On 21 November 2023 there was the virtual launch of the third PAFTRAC Africa CEO Trade Survey Report. Despite the report is not feely available online (it can be however obtained by filling this form), we provide here a summary of the main findings of such report drawn from its official presentation. PAFTRAC is the acronym of Pan-African Private Sector Trade and Investment Committee, an organization that gathers a series of stakeholders from both the public and private sector to deliberate on policy issues, like trade across the continent, so to help to guide the formation of these policies at continental level. PAFTRAC elaborates annual reports where it analyses the perceptions of African Chief Executive Officers (CEOs) about the future economic outlook of Africa. All the editions of the report also make an analysis of the expectations of African businesses regarding the African Continental Free Trade Area (AfCFTA).
The first PAFTRAC survey was conducted in 2021. We examined it here. The second one was concluded in 2022 and collected answers from the CEOs of more than 800 companies. The 2023 survey analyses views from more than 1,000 companies operating in 46 countries across the continent, a sample that can look significant, but in reality it is not, considering that the African continent hosts an estimated bumber of 62 million of companies. Like in the previous editions, 80% of respondents came from Small and Medium Enterprises (SMEs), which confirms that these kind of businesses represent the overwhelming majority of African companies. The main concern emerged from the last survey regarding the future economic outlook of the continent is the increasing inflation (60.5% of respondents), followed by rising debt levels of African States (50%) and high interest rates (49%). The increasing inflation is seen as a limit to the capacity of African countries to deal with foreign exchange and foreign trade. In fact, when inflation is high, the value of a country’s currency weakens, because goods become more expensive, and it is therefore necessary to procure higher amounts of foreign currencies (e.g., dollars) to pay suppliers abroad. Inflation therefore, negatively impacts exchange rates, as cross-border money transfers become more costly.
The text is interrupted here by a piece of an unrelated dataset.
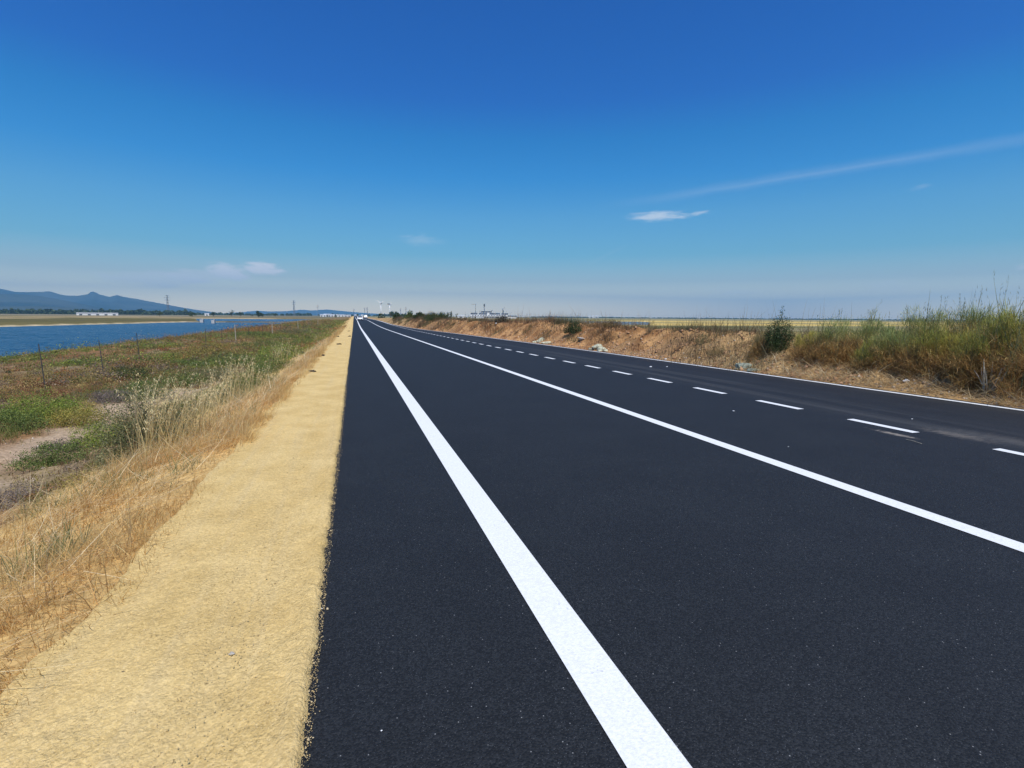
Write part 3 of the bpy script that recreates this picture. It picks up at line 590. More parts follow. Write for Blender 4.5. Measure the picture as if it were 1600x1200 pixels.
def shrub(loc, rx, ry, h, n, leaf, palette, label, name='shrub', cat='shrub', group=None, twigs=40, dens=.42, twigcol=((.20, .15, .10), (.28, .21, .14)), lift=0.0, asp=.45, flare=0.0):
    """leafy bush: leaves clustered round branch ends through an uneven dome, twigs beneath"""
    x, y = loc; z = gz(x, y); root = empty(name, (x, y, z), label=label, cat=cat, group=group)
    nc = max(10, int(n/26)); d = RNG.normal(0, 1, (nc, 3)); d[:, 2] = np.abs(d[:, 2])*.9+.05; d /= np.linalg.norm(d, axis=1)[:, None]
    r = RNG.random(nc)**dens; lump = .75+.5*vnoise(d[:, 0]*2.2+x*3, d[:, 1]*2.2+y*3, 7)
    c = d*r[:, None]*lump[:, None]*np.array([rx, ry, h]); c[:, 2] = np.maximum(c[:, 2]+lift*h, .03*h); c[:, :2] *= (1-flare+flare*1.6*np.clip(c[:, 2:3]/h, 0, 1)**.7)
    k = RNG.integers(0, nc, n); P = c[k]+RNG.normal(0, 1, (n, 3))*np.array([rx, ry, h])*.085+RNG.normal(0, leaf*.5, (n, 3)); P[:, 2] = np.maximum(P[:, 2], .01)
    tone = (.70+.6*RNG.random(nc))[k][:, None]; cc = pal(n, palette, .14)*tone
    lf = leaf_geo(P, RNG.uniform(.6, 1.2, n)*leaf, cc, asp, .5)
    geo_obj('foliage', lf, M_LEAF, root)
    nt = twigs; kk = RNG.integers(0, nc, nt); tip = c[kk]; b0 = np.zeros((nt, 3)); b0[:, :2] = tip[:, :2]*RNG.uniform(.05, .5, (nt, 1)); v = tip-b0; L = np.linalg.norm(v, axis=1); az = np.arctan2(v[:, 1], v[:, 0])
    ln = np.arccos(np.clip(v[:, 2]/np.maximum(L, 1e-3), -1, 1)); tw = lerp(np.array(twigcol[0]), np.array(twigcol[1]), RNG.random((nt, 1)))
    geo_obj('stems', blade_geo(b0-np.array([0, 0, .03]), L*1.05, az, ln*.9, ln*.2, np.full(nt, max(.006, h*.012)), tw, tw, 3), M_DRY, root)
    return root
GRN = [(.09, .13, .025), (.14, .18, .04), (.18, .21, .06), (.07, .10, .03)]; BRIGHT = [(.17, .24, .03), (.24, .29, .05), (.12, .18, .03), (.30, .30, .06)]
GREYG = [(.13, .145, .06), (.19, .19, .08), (.10, .11, .05), (.22, .20, .10)]; DARK = [(.045, .075, .02), (.07, .10, .03), (.035, .055, .018)]
MAUVE = [(.20, .16, .13), (.26, .20, .16), (.15, .12, .10)]; YEL = [(.34, .27, .06), (.26, .20, .05), (.20, .20, .05)]
def mp(px, py, z=-.78): return hit(px, py, z)
# (pixel foot, half width, half depth, height, leaves, leaf size, palette, label)
LS = [
 ((212, 728), .42, .36, .80, 7200, .015, GREYG, 'tall grey-green saltbush beside the oat clump at the verge', -.55),
 ((262, 700), .38, .36, .66, 5200, .015, GREYG, 'grey-green bush with oat stalks rising through it', -.5),
 ((158, 690), .40, .30, .36, 4200, .014, BRIGHT, 'bright green cushion touching the left flank of the tall saltbush', -.7),
 ((88, 722), .46, .36, .30, 4200, .014, GRN, 'low mid-green cushion on the bare soil track', -.78),
 ((62, 655), .85, .70, .46, 5200, .020, BRIGHT, 'broad bright green bush in front of the first fence post', -.78),
 ((118, 662), .60, .55, .42, 3800, .018, YEL, 'yellowing low bush beside the broad bright green one', -.78),
 ((15, 675), .70, .60, .42, 4200, .018, GRN, 'dark green bush cut by the left edge of the frame', -.78),
 ((103, 695), .45, .35, .16, 2200, .015, MAUVE, 'dead mauve-grey mat below the yellowing bush', -.78),
 ((40, 780), .55, .45, .16, 3200, .013, MAUVE, 'dead purplish mat at the left of the golden grass', -.72),
 ((175, 628), .55, .50, .26, 2600, .018, MAUVE, 'faded grey-brown bush just above the sandy soil patch', -.78),
 ((222, 618), .80, .60, .42, 4200, .020, GRN, 'rounded green bush beyond the sandy soil patch', -.78),
 ((205, 592), .60, .55, .46, 3000, .022, DARK, 'small dark green bush standing between the second and third fence posts', -.8),
 ((275, 600), .95, .75, .36, 4200, .022, GRN, 'wide low green mat behind the pale oat heads', -.78),
 ((345, 592), 1.0, .8, .45, 5000, .022, GREYG, 'wide grey-green mat left of the second oat clump', -.78),
 ((400, 618), .60, .55, .50, 4600, .018, GRN, 'deep green bush under the second oat clump', -.62),
 ((352, 640), .42, .40, .42, 3400, .016, GREYG, 'grey-green bush just in front of the deep green one', -.62),
 ((425, 588), .75, .7, .45, 4000, .022, GRN, 'green bush beside the dry grass by the dark clod', -.6),
 ((370, 570), 1.3, 1.0, .45, 4600, .028, GRN, 'long flat green bush behind the wide grey-green mat', -.78),
 ((440, 556), 1.2, 1.0, .62, 4600, .028, BRIGHT, 'bright leafy green bush near the pale wooden fence post', -.78),
 ((405, 545), 1.5, 1.0, .55, 4200, .03, GRN, 'deep green bush in line behind the bright leafy bush', -.8),
 ((478, 545), 1.0, .9, .50, 3200, .03, GRN, 'green bush close to the shoulder below the far post', -.75),
 ((395, 528), 2.2, 1.5, .55, 3600, .045, GRN, 'olive bush at the base of the pale wooden post', -.9),
 ((452, 524), 2.4, 1.6, .6, 3600, .045, GREYG, 'olive-grey bush right of the pale wooden post', -.9),
 ((330, 545), 1.4, 1.0, .35, 2600, .03, YEL, 'small straw-coloured bush near the water by the fence', -.85),
 ((290, 572), .9, .7, .30, 2400, .024, GRN, 'thin green cushion in front of the fourth fence post', -.8),
]
for (pp, rx, ry, h, n, lf, pl, lab, z0) in LS:
    x, y = hit(pp[0], pp[1], z0); shrub((x, y), rx*1.15, ry*1.15, h*1.2, int(n*1.5), lf, [tuple(np.array(c_)*1.25) for c_ in pl], lab, group='saltbushes in the marsh by the lagoon')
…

Concerning the AfCFTA, the third PAFTRAC survey reveals that about 56% of companies is very optimistic about the effects that the agreement will have on their business, citing increased market size (45%), new investment opportunities (25%) and better access to raw materials and inputs (15%), as the major among them. Another 24% instead, is moderately optimistic.
Only 1% of respondents think that a single African market will have a negative impact on their businesses, due in particular to concerns about increased competition if trade barriers and other forms of protectionism are lifted, while 7% say that the AfCFTA will have no effect (neither positive nor negative) and 11% do not know what impact it will have.
As for the threats posed by the African common market, they fear greater competition, stricter protection of intellectual property and trademark rights, and higher taxes due to lost tariff revenues. When asked about the main obstacles currently preventing them from exporting to other African countries, business leaders cite a lack of information on opportunities in other markets, unnecessary customs controls and excessive data and document collection.
The report also reveals that a large majority of the business leaders questioned (84.8%) says that their company has neither taken part in any consultations or negotiations on the AfCFTA, nor participated to the preparation of their national implementation strategies: i.e., the documents that articulate the African countries' and RECs vision for harnessing the potential of AfCFTA. More surprisingly, an even larger majority of CEOs (92.8%) says that their companies have not yet received any support that would enable them to take advantage of the opportunities offered by the agreement. Particularly worrying is also the fact that less than 10% of such CEOs are completely aware of the progress made in reducing non-tariff barriers (NTBs) – as well as about the monitoring systems available - while most of them have never heard of the Pan-African Payment and Settlement System (PAPSS). This means that depsite the numerous communication activities and training workshops organised by various organizations on the AfCFTA, these actions have been ineffective or, at least, they have not achieved the hoped results. As a result, 72.9% of the surveyed African executives declared to have a low or moderate level of knowledge of the AfCFTA, while only 27.1% of them claim to have a high or very high level of knowledge.
The lack of knowledge about the AfCFTA and the opportunities this agreement offers is mainly due to limited access to information, according the surveyed CEOs. Over 80% of respondents said they had only limited access to information about it. Interestingly, a total of 58% prefers to use search engines to find information on the agreement, than relying on ‘institutional’ sources provided by Chambers of Commerce, trade support institutions or government agencies. A sign this that something in the way the current communication activities are currently conducted, needs to be changed.